Approach of the Second Sun is the cleanest win condition against ramp and aggressive decks out there.  Although the matchup against ramp is still tough, we at least have a fighting chance with this expensive sorcery, in comparison to a more traditional control victory.  The return of Wrath of God, Sphinx’s Revelation, Censor, Gideon of the Trials, Pact of Negation, and Rest in Peace provide a huge boost to the archetype, providing an instant framework for control success in Historic.  It’s good now, but once Field of the Dead is banned, this deck will be a force to be reckoned with.

Michael Majors — Temur Ramp


In some ways this is just taking the normal Sultai Ramp deck and making some tiny adjustments — removing Black for Thoughtseize and adding Red for Flame Sweep, a massively powerful sweeper against both Goblins and the now instant-speed nature of creature decks with Collected Company.  In others, I think there are some pretty large adjustments to the archetype.

Having both more interaction and the ability to tap out while threatening interaction with Pact of Negation is a big deal in a format as powerful and full of linear strategies as Historic. Further, I’ve added the Pact of Negation + Platinum Angel combination in my sideboard, which is lights out against multiple strategies.

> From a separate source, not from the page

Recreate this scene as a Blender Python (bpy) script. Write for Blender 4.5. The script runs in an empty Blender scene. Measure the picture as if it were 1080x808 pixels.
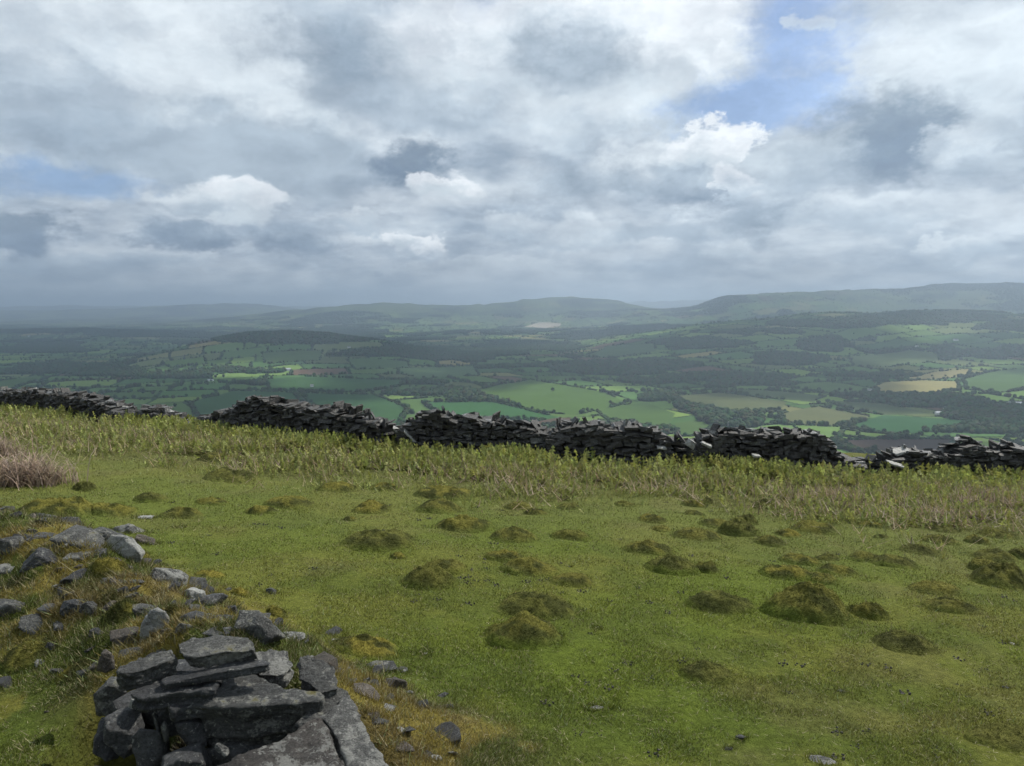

Pact of Negation Platinum Angel

All of this on top of one of the best threats in Field and ways to get ahead — Hour of Promise (which can also contribute to card selection or answering problematic permanents with Castle Vantress and Blast Zone) makes Temur Ramp a worthy candidate for the best deck in Historic.

Sam Black — Bant Ramp


It seems to strange to play white rather than black, given all the tools black has available and that Languish is often very similar to Wrath of God, but I think Wrath of God is the better card and I haven’t been impressed by any of the black tools.  I think Wrath of God is the best card to cover your bases against creature decks, and that the best plan against opposing ramp decks is just to focus on getting more lands on the battlefield. I respect Bolas’s Citadel-based decks, which is why I prioritize Wrath of God and play three Grafdigger’s Cages in the sideboard.  I think it’s easier for opponents to come prepared for Bolas’s Citadel strategies and I think it’s a mistake not to play Field of the Dead with Hour of Promise while these cards are legal.